» Provided data
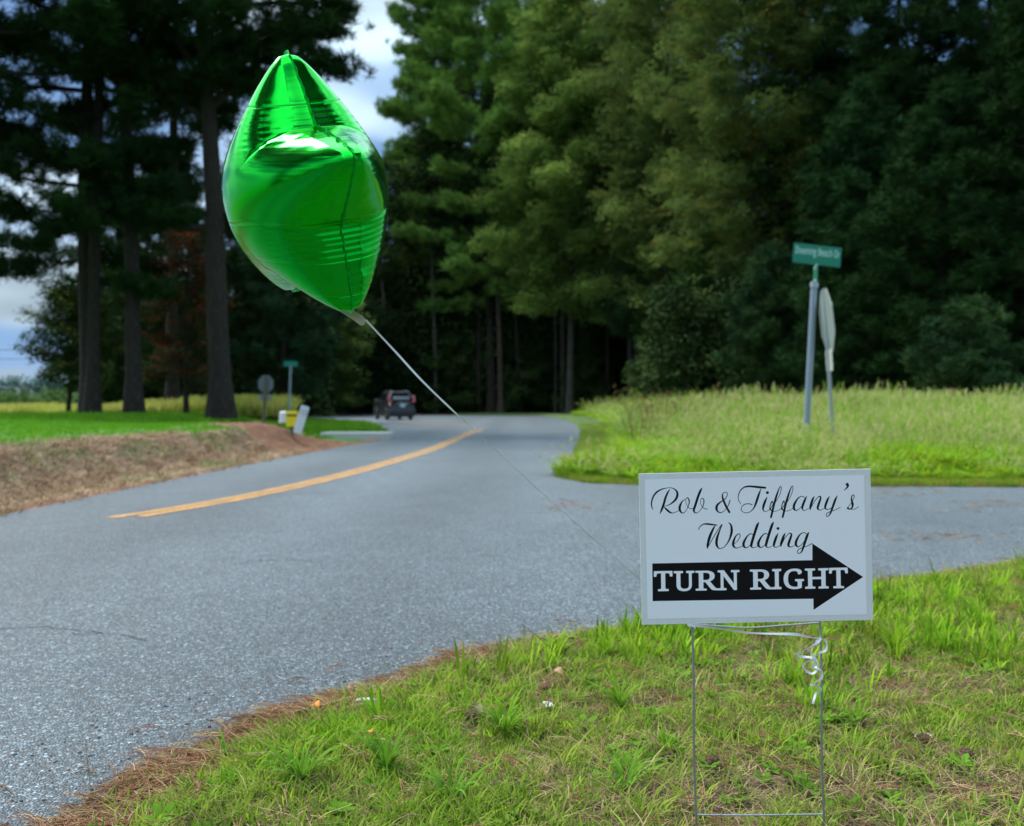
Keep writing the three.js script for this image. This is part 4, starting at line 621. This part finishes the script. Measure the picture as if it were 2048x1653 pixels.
{
  const start = at(731, 640, BAL.d + 0.03), rb = thing('ribbon', 'white curling ribbon running from the balloon to the sign stake', 'ribbon', [start.x, start.y, start.z]);
  const strip = (pts, w, side, n) => { const c = curve(pts, n), g = new Geo(); if (side === 'face') { const k = 6 + pts.length; side = (f) => { const i = Math.round(f * n), dr = c[Math.min(n, i + 1)].clone().sub(c[Math.max(0, i - 1)]); dr.z = 0; dr.normalize(); const a = 0.75 * Math.sin(f * k); return V(-dr.y * Math.cos(a), dr.x * Math.cos(a), Math.sin(a)); }; } g.strip(c.map((p) => p.clone().sub(rb.position)), c.map((_, i) => (typeof w === 'function' ? w(i / n) : w)), c.map((_, i) => (typeof side === 'function' ? side(i / n) : side))); return g.build(); };
  const dep = [BAL.d + 0.03, 2.19, 2.185, 2.17, 2.15, 2.12, 2.10, 2.087];
  const main = [[731, 640], [790, 703], [850, 768], [938, 852], [1010, 919], [1088, 991], [1200, 1090], [1300, 1177], [1386, 1250]].map(([u, v], i) => at(u, v, dep[Math.min(i, 7)]));
  obj('strand', strip(main, (f) => 0.0045, (f) => { const a = f < 0.3 ? 0.25 + 0.25 * Math.sin(f * 26) : lerp(0.3, 1.3, smooth(0.3, 0.37, f)) + 0.06 * Math.sin(f * 50); return V(Math.cos(a) * 0.72, Math.cos(a) * 0.68, Math.sin(a)); }, 260), ribbonMat, rb);
  // wraps the left leg, crosses below the sign, is tied on the right leg
  obj('wrap', strip([[1375, 1250, -6], [1384, 1252, -7], [1392, 1256, -2], [1386, 1257, 6], [1378, 1252, 4]].map(([u, v, z]) => at(u, v, SIGN_D + z * 0.001)), 0.005, V(0.1, 1, 0), 40), ribbonMat, rb);
  obj('cross_strand', strip([[1381, 1251, -4], [1440, 1259, -5], [1500, 1267, -4], [1545, 1269, -4], [1590, 1270, -4], [1620, 1276, -5], [1643, 1279, -7]].map(([u, v, z]) => at(u, v, SIGN_D + z * 0.001)), (f) => 0.0045 + 0.001 * Math.sin(f * 12), (f) => V(0.15, Math.cos(0.7 * Math.sin(f * 9)), Math.sin(0.7 * Math.sin(f * 9))), 80), ribbonMat, rb);
  const Z = (l) => l.map(([a, b, z]) => at(1580 + a / 8.7, 1240 + b / 8.7, SIGN_D + z * 0.001));
  obj('bow_loop', strip(Z([[545, 320, -7], [500, 400, -14], [330, 500, -18], [140, 610, -10], [150, 650, -6], [330, 660, -12], [450, 685, -16]]), 0.0048, 'face', 90), ribbonMat, rb);
  obj('bow_loop', strip(Z([[530, 350, -8], [620, 350, -6], [655, 440, -4], [630, 545, -10], [520, 590, -16], [450, 640, -18]]), 0.0048, 'face', 80), ribbonMat, rb);
  obj('bow_loop', strip(Z([[480, 440, -8], [470, 390, -10], [530, 345, -9]]), 0.0042, 'face', 30), ribbonMat, rb);
  obj('bow_loop', strip(Z([[305, 510, -18], [380, 570, -14], [450, 680, -16], [500, 780, -14], [480, 890, -12], [390, 950, -14], [290, 890, -10], [235, 820, -8], [280, 760, -10], [400, 715, -14], [440, 700, -16]]), 0.0046, 'face', 130), ribbonMat, rb);
  obj('curl', strip(Z([[445, 690, -16], [440, 770, -14], [410, 835, -10], [470, 840, -12], [520, 870, -14], [575, 930, -12], [560, 1030, -10], [470, 1090, -6], [385, 1135, -4], [450, 1150, -10], [520, 1180, -14], [550, 1230, -12], [530, 1285, -8], [470, 1290, -8], [435, 1390, -12], [410, 1480, -14]]), 0.0048, 'face', 200), ribbonMat, rb);
}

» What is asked
Reproduce the listing word for word and omit its pictures.

» Correct result
Keep writing the three.js script for this image. This is part 4, starting at line 621. This part finishes the script. Measure the picture as if it were 2048x1653 pixels.
{
  const start = at(731, 640, BAL.d + 0.03), rb = thing('ribbon', 'white curling ribbon running from the balloon to the sign stake', 'ribbon', [start.x, start.y, start.z]);
  const strip = (pts, w, side, n) => { const c = curve(pts, n), g = new Geo(); if (side === 'face') { const k = 6 + pts.length; side = (f) => { const i = Math.round(f * n), dr = c[Math.min(n, i + 1)].clone().sub(c[Math.max(0, i - 1)]); dr.z = 0; dr.normalize(); const a = 0.75 * Math.sin(f * k); return V(-dr.y * Math.cos(a), dr.x * Math.cos(a), Math.sin(a)); }; } g.strip(c.map((p) => p.clone().sub(rb.position)), c.map((_, i) => (typeof w === 'function' ? w(i / n) : w)), c.map((_, i) => (typeof side === 'function' ? side(i / n) : side))); return g.build(); };
  const dep = [BAL.d + 0.03, 2.19, 2.185, 2.17, 2.15, 2.12, 2.10, 2.087];
  const main = [[731, 640], [790, 703], [850, 768], [938, 852], [1010, 919], [1088, 991], [1200, 1090], [1300, 1177], [1386, 1250]].map(([u, v], i) => at(u, v, dep[Math.min(i, 7)]));
  obj('strand', strip(main, (f) => 0.0045, (f) => { const a = f < 0.3 ? 0.25 + 0.25 * Math.sin(f * 26) : lerp(0.3, 1.3, smooth(0.3, 0.37, f)) + 0.06 * Math.sin(f * 50); return V(Math.cos(a) * 0.72, Math.cos(a) * 0.68, Math.sin(a)); }, 260), ribbonMat, rb);
  // wraps the left leg, crosses below the sign, is tied on the right leg
  obj('wrap', strip([[1375, 1250, -6], [1384, 1252, -7], [1392, 1256, -2], [1386, 1257, 6], [1378, 1252, 4]].map(([u, v, z]) => at(u, v, SIGN_D + z * 0.001)), 0.005, V(0.1, 1, 0), 40), ribbonMat, rb);
  obj('cross_strand', strip([[1381, 1251, -4], [1440, 1259, -5], [1500, 1267, -4], [1545, 1269, -4], [1590, 1270, -4], [1620, 1276, -5], [1643, 1279, -7]].map(([u, v, z]) => at(u, v, SIGN_D + z * 0.001)), (f) => 0.0045 + 0.001 * Math.sin(f * 12), (f) => V(0.15, Math.cos(0.7 * Math.sin(f * 9)), Math.sin(0.7 * Math.sin(f * 9))), 80), ribbonMat, rb);
  const Z = (l) => l.map(([a, b, z]) => at(1580 + a / 8.7, 1240 + b / 8.7, SIGN_D + z * 0.001));
  obj('bow_loop', strip(Z([[545, 320, -7], [500, 400, -14], [330, 500, -18], [140, 610, -10], [150, 650, -6], [330, 660, -12], [450, 685, -16]]), 0.0048, 'face', 90), ribbonMat, rb);
  obj('bow_loop', strip(Z([[530, 350, -8], [620, 350, -6], [655, 440, -4], [630, 545, -10], [520, 590, -16], [450, 640, -18]]), 0.0048, 'face', 80), ribbonMat, rb);
  obj('bow_loop', strip(Z([[480, 440, -8], [470, 390, -10], [530, 345, -9]]), 0.0042, 'face', 30), ribbonMat, rb);
  obj('bow_loop', strip(Z([[305, 510, -18], [380, 570, -14], [450, 680, -16], [500, 780, -14], [480, 890, -12], [390, 950, -14], [290, 890, -10], [235, 820, -8], [280, 760, -10], [400, 715, -14], [440, 700, -16]]), 0.0046, 'face', 130), ribbonMat, rb);
  obj('curl', strip(Z([[445, 690, -16], [440, 770, -14], [410, 835, -10], [470, 840, -12], [520, 870, -14], [575, 930, -12], [560, 1030, -10], [470, 1090, -6], [385, 1135, -4], [450, 1150, -10], [520, 1180, -14], [550, 1230, -12], [530, 1285, -8], [470, 1290, -8], [435, 1390, -12], [410, 1480, -14]]), 0.0048, 'face', 200), ribbonMat, rb);
}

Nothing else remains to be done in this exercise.